Posted: 05/04/12 at 3:20 pm
Tags: greece elections   euro  

ATHENS, Greece (AP) -- Greece's Socialist leader warned Friday that the crisis-hit country faces default and mass poverty if voters back anti-bailout parties in Sunday's general election.

Opinion polls suggest that Evangelos Venizelos' majority Socialist Pasok party will sustain heavy losses from voters who have suffered through more than two years of harsh austerity measures in the recession-hit country.

At his final election rally in Athens, Venizelos, the former finance minister, said Greeks face a choice between seeing through the painful measures and remaining in the 17-nation eurozone or experiencing a disastrous default.
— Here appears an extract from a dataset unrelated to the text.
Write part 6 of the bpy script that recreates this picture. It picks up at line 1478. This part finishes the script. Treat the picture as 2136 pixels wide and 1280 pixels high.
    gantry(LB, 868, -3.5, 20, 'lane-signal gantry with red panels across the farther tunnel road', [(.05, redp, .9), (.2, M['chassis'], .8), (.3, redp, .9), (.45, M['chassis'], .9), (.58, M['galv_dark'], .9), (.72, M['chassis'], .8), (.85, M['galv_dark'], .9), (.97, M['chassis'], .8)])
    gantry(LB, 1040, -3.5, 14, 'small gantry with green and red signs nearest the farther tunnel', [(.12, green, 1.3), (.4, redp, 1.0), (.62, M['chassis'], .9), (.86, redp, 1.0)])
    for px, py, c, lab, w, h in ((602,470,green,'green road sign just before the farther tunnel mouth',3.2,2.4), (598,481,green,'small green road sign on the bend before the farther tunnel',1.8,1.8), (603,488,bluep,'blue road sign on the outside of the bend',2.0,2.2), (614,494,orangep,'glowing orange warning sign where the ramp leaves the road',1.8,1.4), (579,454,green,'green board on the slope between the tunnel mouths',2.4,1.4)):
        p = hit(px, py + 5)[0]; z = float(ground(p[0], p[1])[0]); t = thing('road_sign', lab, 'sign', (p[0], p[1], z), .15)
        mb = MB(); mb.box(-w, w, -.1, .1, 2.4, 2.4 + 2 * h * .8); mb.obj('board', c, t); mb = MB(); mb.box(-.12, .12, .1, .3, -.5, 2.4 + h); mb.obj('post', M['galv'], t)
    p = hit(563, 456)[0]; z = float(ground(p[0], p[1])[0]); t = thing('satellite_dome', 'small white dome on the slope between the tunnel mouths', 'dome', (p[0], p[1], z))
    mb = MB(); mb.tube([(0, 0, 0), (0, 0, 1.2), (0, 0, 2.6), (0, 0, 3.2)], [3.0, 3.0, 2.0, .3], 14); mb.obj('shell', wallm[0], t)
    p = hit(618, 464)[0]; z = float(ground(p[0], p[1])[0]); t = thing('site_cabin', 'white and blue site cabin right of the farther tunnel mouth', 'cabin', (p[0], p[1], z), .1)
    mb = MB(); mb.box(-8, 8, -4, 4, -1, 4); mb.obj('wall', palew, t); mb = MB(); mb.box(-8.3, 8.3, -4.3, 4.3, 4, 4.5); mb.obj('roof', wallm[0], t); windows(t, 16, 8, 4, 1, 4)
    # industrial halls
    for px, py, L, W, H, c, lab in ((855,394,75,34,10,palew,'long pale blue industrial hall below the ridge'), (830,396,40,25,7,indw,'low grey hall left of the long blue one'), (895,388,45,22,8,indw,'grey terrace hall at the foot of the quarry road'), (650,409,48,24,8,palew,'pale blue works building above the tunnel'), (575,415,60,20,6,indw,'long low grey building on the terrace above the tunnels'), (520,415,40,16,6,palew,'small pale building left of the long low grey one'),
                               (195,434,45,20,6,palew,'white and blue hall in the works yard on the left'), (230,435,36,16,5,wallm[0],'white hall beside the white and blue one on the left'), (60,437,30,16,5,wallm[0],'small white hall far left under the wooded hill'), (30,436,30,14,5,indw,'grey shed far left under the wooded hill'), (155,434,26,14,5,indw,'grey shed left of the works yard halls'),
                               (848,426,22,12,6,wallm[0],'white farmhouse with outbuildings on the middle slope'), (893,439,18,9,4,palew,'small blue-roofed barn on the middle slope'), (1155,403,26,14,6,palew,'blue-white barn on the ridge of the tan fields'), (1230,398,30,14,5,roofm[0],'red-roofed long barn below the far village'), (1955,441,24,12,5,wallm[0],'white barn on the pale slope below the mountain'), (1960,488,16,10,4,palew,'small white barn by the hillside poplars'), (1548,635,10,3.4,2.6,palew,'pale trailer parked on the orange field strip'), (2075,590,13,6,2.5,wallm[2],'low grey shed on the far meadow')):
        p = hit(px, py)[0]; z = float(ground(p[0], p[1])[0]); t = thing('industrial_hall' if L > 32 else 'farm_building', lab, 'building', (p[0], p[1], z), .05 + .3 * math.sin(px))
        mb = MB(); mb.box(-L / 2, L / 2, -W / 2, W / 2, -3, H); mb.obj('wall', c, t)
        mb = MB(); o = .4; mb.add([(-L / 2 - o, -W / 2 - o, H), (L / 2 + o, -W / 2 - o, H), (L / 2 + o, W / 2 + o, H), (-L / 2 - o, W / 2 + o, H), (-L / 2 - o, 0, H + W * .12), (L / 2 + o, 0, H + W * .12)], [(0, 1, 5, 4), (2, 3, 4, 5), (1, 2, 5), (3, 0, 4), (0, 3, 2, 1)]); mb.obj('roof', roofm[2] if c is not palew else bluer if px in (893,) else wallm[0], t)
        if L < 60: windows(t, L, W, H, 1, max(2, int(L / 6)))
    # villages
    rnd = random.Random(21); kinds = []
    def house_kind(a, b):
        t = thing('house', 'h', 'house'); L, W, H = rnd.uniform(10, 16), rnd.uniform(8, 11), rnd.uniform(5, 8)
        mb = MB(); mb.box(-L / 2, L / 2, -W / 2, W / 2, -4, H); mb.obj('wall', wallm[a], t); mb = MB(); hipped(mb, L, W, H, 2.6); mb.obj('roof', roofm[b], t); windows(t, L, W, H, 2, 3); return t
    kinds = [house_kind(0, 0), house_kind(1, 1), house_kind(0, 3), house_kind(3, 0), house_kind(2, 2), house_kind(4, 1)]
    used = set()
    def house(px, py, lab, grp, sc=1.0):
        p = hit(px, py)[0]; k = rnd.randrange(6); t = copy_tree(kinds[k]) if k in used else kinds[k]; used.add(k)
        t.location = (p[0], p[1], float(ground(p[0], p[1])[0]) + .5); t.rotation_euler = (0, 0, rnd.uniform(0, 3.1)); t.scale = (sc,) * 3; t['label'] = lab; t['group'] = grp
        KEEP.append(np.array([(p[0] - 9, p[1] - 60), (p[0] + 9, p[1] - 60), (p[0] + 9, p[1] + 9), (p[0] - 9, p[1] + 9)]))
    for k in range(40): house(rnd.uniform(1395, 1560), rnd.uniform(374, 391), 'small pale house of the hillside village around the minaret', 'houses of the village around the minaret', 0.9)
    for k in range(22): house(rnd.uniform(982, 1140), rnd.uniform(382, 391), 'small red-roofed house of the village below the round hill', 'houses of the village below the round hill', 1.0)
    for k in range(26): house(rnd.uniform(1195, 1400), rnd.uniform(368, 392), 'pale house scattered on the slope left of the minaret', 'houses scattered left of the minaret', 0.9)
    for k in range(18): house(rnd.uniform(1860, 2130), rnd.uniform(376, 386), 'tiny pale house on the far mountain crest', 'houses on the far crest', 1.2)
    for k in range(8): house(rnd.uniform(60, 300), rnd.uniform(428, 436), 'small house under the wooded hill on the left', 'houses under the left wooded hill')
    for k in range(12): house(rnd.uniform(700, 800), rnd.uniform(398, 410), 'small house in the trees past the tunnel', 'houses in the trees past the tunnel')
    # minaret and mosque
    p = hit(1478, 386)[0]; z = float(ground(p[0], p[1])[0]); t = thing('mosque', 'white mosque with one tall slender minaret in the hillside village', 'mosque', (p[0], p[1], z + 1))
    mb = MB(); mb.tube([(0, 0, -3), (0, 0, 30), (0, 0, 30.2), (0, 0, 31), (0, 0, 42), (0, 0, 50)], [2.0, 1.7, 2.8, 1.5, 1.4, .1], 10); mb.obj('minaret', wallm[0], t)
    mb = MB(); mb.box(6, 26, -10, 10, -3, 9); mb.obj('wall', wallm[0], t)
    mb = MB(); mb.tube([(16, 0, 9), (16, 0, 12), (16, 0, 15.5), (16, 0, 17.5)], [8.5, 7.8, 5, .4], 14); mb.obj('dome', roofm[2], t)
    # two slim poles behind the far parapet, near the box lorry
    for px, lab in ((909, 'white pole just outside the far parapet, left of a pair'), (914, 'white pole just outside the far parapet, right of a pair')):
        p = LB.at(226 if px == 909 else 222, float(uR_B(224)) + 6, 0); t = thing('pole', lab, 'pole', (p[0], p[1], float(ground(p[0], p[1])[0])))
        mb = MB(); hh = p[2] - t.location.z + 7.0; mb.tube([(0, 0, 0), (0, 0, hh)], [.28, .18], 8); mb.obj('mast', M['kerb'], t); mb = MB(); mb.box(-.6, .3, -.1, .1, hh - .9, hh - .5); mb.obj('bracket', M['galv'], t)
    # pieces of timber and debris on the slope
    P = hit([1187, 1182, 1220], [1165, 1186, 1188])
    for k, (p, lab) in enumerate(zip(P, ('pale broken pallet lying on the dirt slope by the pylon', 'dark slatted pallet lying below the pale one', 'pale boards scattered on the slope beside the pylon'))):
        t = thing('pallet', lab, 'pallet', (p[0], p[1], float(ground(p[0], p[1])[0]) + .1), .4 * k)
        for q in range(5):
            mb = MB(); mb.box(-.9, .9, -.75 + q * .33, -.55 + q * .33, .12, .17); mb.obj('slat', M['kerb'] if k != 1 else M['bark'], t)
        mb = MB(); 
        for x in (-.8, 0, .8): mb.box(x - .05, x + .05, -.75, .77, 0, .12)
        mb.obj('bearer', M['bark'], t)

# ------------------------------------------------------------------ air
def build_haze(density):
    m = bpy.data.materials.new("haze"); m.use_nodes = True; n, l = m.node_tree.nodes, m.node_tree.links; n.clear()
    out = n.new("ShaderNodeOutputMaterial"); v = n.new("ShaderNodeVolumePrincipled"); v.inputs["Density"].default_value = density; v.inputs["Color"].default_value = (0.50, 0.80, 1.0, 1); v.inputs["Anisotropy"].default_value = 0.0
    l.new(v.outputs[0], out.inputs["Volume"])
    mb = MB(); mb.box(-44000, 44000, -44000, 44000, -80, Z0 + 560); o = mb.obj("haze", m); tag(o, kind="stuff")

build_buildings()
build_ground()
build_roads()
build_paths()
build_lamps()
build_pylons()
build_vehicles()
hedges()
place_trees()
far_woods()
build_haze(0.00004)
Pro-bailout conservatives are leading opinion surveys but are unlikely to be able to form a government and have publicly ruled out joining Pasok in a coalition. The two parties have dominated Greek politics for decades. The Socialist government was ousted in November for a caretaker government to help the country get a second international bailout.

"People of Greece, everything is at stake on Sunday: The life, the safety, and the prospects of every Greek family and of the country as a whole," Venizelos told several thousand supporters waving Greek flags and green party banners in Athens' main Syntagma Square.

"Sunday will decided whether we remain in Europe and the euro, and we stay on a course that is difficult but safe, after having covered most of the distance, to finally emerge from the crisis and (austerity)," he said. "Or it will (determine) whether we embark on an adventure, sliding back many decades and taking the country to default, to leave Greeks facing mass poverty."

Venizelos, 55, served as finance minister for nine months before giving up the position in March to lead the Socialists to the elections. He argues that tough measures are vital to prevent financial collapse in the debt-crippled country that is being kept afloat by rescue loans from eurozone and the International Monetary Fund.

The traditionally dominant Socialists and conservatives could lose as much as half of their support, as angry voters flock to parties that oppose the harsh terms of rescue-loan agreements that have pushed a recession to a fifth year and the rate of unemployment to nearly 22 percent.

One of the parties poised to enter parliament is the fascist Golden Dawn, which has been blamed for a recent spike in violent attacks against immigrants in Athens neighborhoods.

The party, whose supporters dress in black and use Nazi-like salutes, has drawn as much as 5.2 percent of the vote according to opinion polls.

Venizelos joined an appeal made by conservatives and others, urging Golden Dawn supporters to reconsider.

"From here, two days before the elections, we shout out that out that society must not be tainted by fascism," he said. "We say no those who those who support neo-Nazism."